Question

By bending a wire, a square is made whose area is x sq.units. If a circle is made from the same wire, what will be its area?
\[\begin{align}
  & A)\dfrac{11x}{14}sq.unit \\
 & B)\dfrac{12x}{11}sq.unit \\
 & C)\dfrac{14x}{11}sq.unit \\
 & D)\dfrac{11x}{12}sq.unit \\
\end{align}\]

Answer 1

Hint: We know that if a material is changed from one shape to another, then the perimeter of the material is not altered. From the question, it is clear that the square is changed to a circle. So, the perimeter of the square is equal to the circumference of the circle. So, by using this concept, we can find the area of the circle.

Complete step by step answer:
We know that if the side of the square is equal to a, then the area of the square is equal to \[{{a}^{2}}\]. From the question, it is given that the area of the square is equal to x. So, let us assume the side of the square is equal to y.

\[\Rightarrow x={{y}^{2}}....(1)\]
Now let us apply square root on both sides, then we get
\[\Rightarrow y=\sqrt{x}....(2)\]
Now, let us find the perimeter of the square. We know that if the side of the square is equal to a, then the perimeter of the square is equal to 4a. From equation (2), we are having the length of the side of the square. So, let us assume the perimeter of the square is equal to z.
So, we get
\[\Rightarrow z=4y....(3)\]
Now we will substitute equation (2) in equation (3), then we get
\[\Rightarrow z=4\sqrt{x}...(4)\]
So, from equation (4), it is clear that the value of z is equal to the perimeter of the square.
We know that if a material is changed from one shape to another, then the perimeter of the material is not altered.
From the question, it is clear that the square is changed to a circle.
So, the perimeter of the square is equal to the circumference of the circle.
We know that the radius of the circle is equal to r, then the circumference of the circle is equal to \[2\pi r\].

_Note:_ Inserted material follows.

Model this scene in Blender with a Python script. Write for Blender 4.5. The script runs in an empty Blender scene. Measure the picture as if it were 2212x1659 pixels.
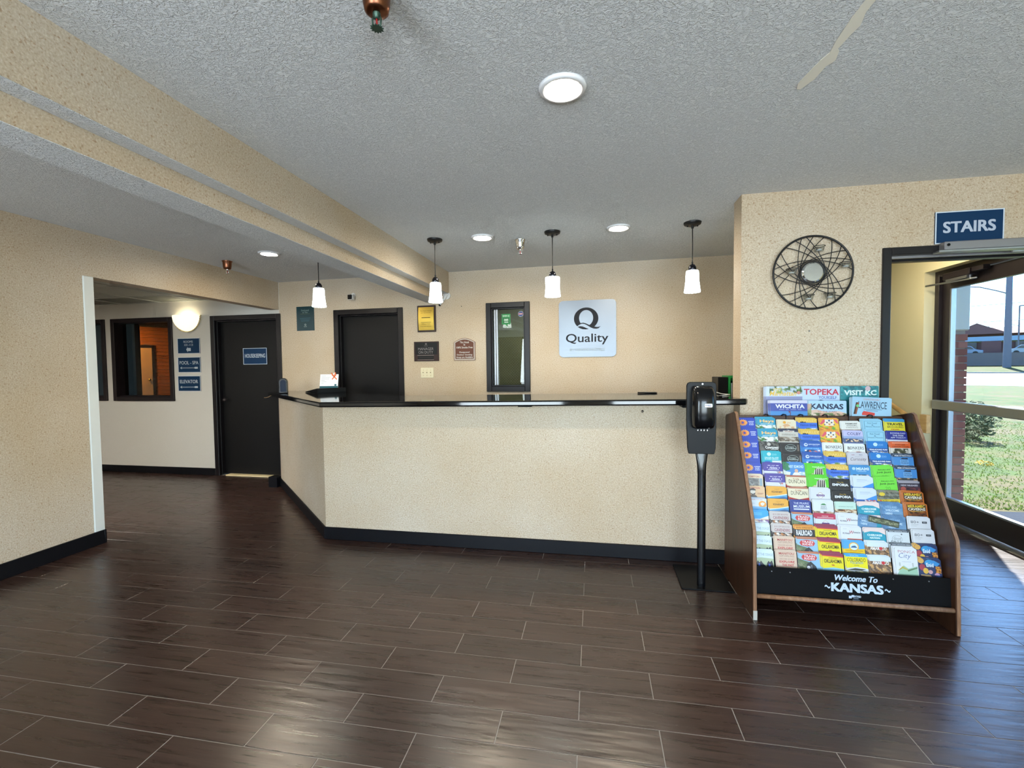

Let us assume the radius of the circle is equal to r and the circumference of the circle is equal to C, then we get
\[\Rightarrow C=2\pi r...(5)\]
We know that the perimeter of the square is equal to the circumference of the circle.
\[\Rightarrow C=z...(6)\]
Now let us substitute equation (4) and equation (5) in equation (6), then we get
\[\Rightarrow 2\pi r=4\sqrt{x}\]
Now by using cross multiplication, then we get
\[\begin{align}
  & \Rightarrow r=\dfrac{4\sqrt{x}}{2\pi } \\
 & \Rightarrow r=\dfrac{2\sqrt{x}}{\pi }....(7) \\
\end{align}\]
We know that the radius of the circle is equal to r, then the area of the circle is equal to \[\pi {{r}^{2}}\].
So, now we should find the area of the circle. Let us assume the area of the circle is equal to A.
\[\Rightarrow A=\pi {{r}^{2}}...(8)\]
Now we should substitute equation (7) in equation (8), then we get
\[\begin{align}
  & \Rightarrow A=\pi {{\left( \dfrac{2\sqrt{x}}{\pi } \right)}^{2}} \\
 & \Rightarrow A=\pi \left( \dfrac{4x}{{{\pi }^{2}}} \right) \\
 & \Rightarrow A=\dfrac{4x}{\pi }....(9) \\
\end{align}\]
We know the value of \[\pi \] is equal to \[\dfrac{22}{7}\].
So, we get
\[\begin{align}
 & \Rightarrow A=\dfrac{28x}{22} \\
 & \Rightarrow A=\dfrac{14x}{11}....(10) \\
\end{align}\]

So, the correct answer is “Option C”.

Note: Students may have a misconception that if a material is changed from one shape to another, then the perimeter of the material is not altered. If this misconception is followed, then we cannot get the correct value of area of the circle. So, this misconception should be avoided. Otherwise, it is impossible to get the correct answer.